When we speak of collaboration we often talk about the benefits of serendipity or emerging leadership, but within the confines of the current public institution, complete with Ministerial accountability, perhaps we speak about it too much. My underlying worry is that proponents of collaboration do themselves a disservice by failing to engage in a debate around how to be directive within a collaborative effort, to demonstrate how exactly collaboration is different from the status quo, and what are the inherent benefits of this new approach. The conversation around collaboration to date is far too Utopian for my liking; it conjures 1960s imagery of peace and love. Collaboration, it would seem, is a real righteous groove, and those who oppose it are just squares in need of a good melvin.
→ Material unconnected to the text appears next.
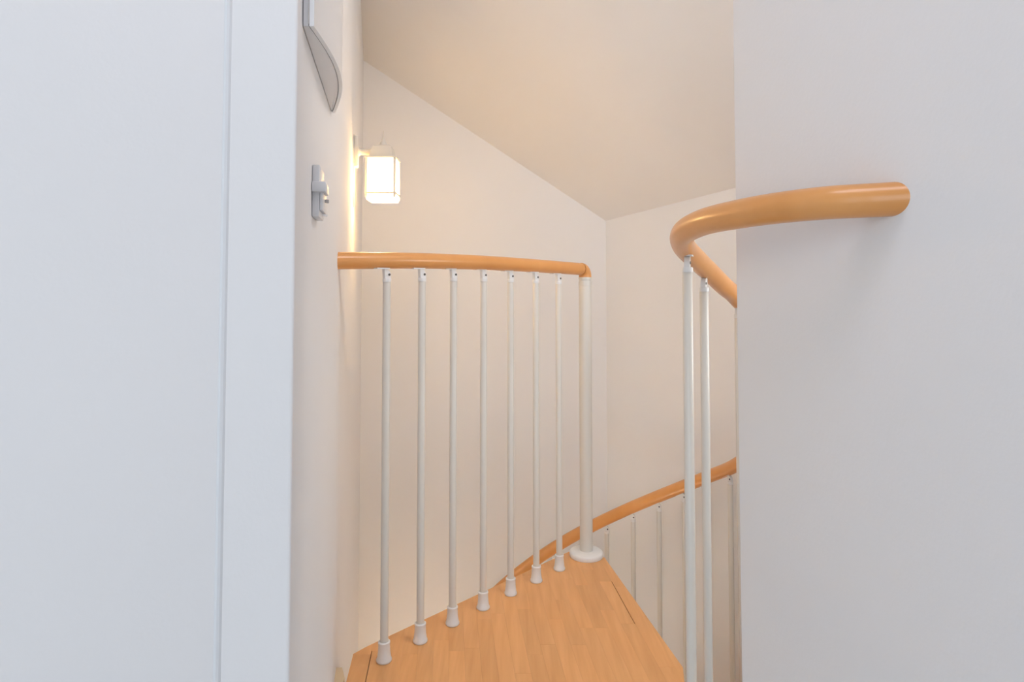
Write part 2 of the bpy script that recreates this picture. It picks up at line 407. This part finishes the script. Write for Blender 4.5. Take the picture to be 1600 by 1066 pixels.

This attitude makes me uneasy. I think it is problematic, and the reason I think we are stuck there is that we don’t know how to be directive within collaboration. We seem to think that collaboration is an open arrangement that, through a mystical and undefined process, reaches an outcome. What we are missing is discourse on how we move from open process to outcome. We need to unpack the elusive magic between the two. In order to do this, I want to first lay out a conceptual frameworks and then move to an example to illustrate my thinking.

The “Why”, “How”, and “What” of collaboration

“Leaders hold a position of power or authority. But those who lead inspire us. Whether they’re individuals or organizations, we follow those who lead, not because we have to, but because we want to. We follow those who lead, not for them, but for ourselves. And it’s those who start with “why” that have the ability to inspire those around them or find others who inspire them.” – Simon Sinek, “How great leaders inspire action” TEDx Puget Sound (full video embedded below)

My view is that being directive within a collaboration largely means inspiring action:

One of the problems is that we tend to inverse Sinek’s golden circle (as explained by Sinek in the TEDx talk above), focusing too much on what it is that we do. How many of us would describe our work starting with why we have chosen to undertake it?